### Given material
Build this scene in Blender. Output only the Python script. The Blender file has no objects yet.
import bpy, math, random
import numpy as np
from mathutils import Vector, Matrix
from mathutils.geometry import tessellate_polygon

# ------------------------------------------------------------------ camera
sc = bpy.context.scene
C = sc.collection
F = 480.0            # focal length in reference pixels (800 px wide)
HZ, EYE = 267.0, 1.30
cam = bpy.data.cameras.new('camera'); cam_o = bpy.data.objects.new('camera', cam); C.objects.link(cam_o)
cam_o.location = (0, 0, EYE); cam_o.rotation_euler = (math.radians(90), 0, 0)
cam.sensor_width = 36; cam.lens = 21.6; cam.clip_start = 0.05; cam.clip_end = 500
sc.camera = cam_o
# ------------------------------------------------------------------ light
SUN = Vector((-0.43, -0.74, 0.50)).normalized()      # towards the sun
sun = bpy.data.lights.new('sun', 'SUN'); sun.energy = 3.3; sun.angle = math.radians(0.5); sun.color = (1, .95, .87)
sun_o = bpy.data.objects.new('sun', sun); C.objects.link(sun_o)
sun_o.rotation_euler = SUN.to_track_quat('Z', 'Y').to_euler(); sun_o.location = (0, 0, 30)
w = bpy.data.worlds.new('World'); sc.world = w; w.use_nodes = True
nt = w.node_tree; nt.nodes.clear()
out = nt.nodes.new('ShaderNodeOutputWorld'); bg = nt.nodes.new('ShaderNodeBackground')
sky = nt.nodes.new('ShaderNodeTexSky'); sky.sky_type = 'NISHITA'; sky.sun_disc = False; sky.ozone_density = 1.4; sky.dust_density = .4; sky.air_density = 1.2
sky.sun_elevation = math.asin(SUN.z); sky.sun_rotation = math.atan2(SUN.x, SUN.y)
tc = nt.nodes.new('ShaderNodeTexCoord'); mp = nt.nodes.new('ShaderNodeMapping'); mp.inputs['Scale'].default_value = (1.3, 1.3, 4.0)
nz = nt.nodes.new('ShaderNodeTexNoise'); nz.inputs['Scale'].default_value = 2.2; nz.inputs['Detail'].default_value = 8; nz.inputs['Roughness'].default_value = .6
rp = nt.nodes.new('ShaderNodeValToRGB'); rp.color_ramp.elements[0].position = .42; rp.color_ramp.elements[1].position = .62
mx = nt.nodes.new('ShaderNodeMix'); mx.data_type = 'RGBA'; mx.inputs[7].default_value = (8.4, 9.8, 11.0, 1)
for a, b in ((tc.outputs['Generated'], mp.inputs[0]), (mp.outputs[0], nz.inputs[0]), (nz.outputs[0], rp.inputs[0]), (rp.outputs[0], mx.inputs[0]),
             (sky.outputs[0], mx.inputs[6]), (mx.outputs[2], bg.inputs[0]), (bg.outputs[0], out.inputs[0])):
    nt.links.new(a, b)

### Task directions
Beginning at the top of the data, extract each line through the line containing "from mathutils.geometry import" and return those lines exactly, with nothing added.

### The reply
Build this scene in Blender. Output only the Python script. The Blender file has no objects yet.
import bpy, math, random
import numpy as np
from mathutils import Vector, Matrix
from mathutils.geometry import tessellate_polygon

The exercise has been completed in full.